Having a universal DB library to rule them all (and in the darkness bind them) for Kotlin Native sounds good (idealistic) until reality hits home. Every DB system has its differences/quirks which are large enough to cause chaos, and make providing a universal API not feasible, especially with No SQL DB systems which are all over the place (lack of proper standards - https://xkcd.com/927/ 😆 ).
j
If you are looking at server less or micro services you could also go with a nosql solution, such as Kodein-db. I tend to start with https://github.com/AAkira/Kotlin-Multiplatform-Libraries to see what libraries are available and what they support.

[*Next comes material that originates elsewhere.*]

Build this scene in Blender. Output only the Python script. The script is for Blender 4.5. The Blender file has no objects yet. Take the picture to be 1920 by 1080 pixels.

Kodein-DB is found at https://github.com/Kodein-Framework/Kodein-DB
j
Yes, Codein DB / Firebase / Or other cloud solutions provided by Azure/AWS are certainly a feasible solution… or anything with http API… I’m was really interested just about the “standard” big players in RDBs world 🙂 . The thought behind this curiosity was if — in time — Kotlin/Native stack could be an alternative to Graal for new projects.
k
Well, I mean, wrapping native db drivers is more of an incentive thing than a big problem. It’s certainly doable. I’d think there’d be more design work involved than simply putting cinterop in front of the native drivers, though. That and testing/support is where the work lies.